Molly and Lawlor’s camera lingers on Skelly’s face, capturing almost imperceptible changes to mouth and eyes as Rose takes on new information and plans her next move. For her part, Skelly masterfully conveys a steely sense of purpose and the doubts that creep in before she takes each new plunge. Her performance hovers between calculations and explosions of raw emotion (and in one small but striking scene, a single leaked tear when supporting a bereaved pet owner). As Ellen, Brady mirrors Skelly’s silent contemplations, capturing a relationship bound by secrets more than blood.
ROSE PLAYS JULIE stumbles slightly in its portrayal of Peter (Aidan Gillen), Rose’s father, Ellen’s assailant, and a celebrity archaeologist. While Gillen’s performance captures the easy confidence and charisma of a charmed life, to an unsettling effect, the film is uncertain whether he represents a monster or a worryingly ordinary (white, affluent) man and what either view says about the horrible mundanity of sexual assault.
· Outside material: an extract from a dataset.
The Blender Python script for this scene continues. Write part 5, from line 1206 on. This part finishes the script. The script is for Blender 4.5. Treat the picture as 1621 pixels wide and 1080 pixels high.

This tonal inconsistency takes the film dangerously close towards a more salacious and uninteresting place, with the third act losing some of the ambiguity that made the film’s opening so captivating.
That said, ambiguity is not necessarily an essential – or beneficial – addition in a tale of sexual assault’s intergenerational effects, and ROSE PLAYS JULIE remains rooted in its characters and premise to deliver an appropriate, perhaps even satisfying, conclusion.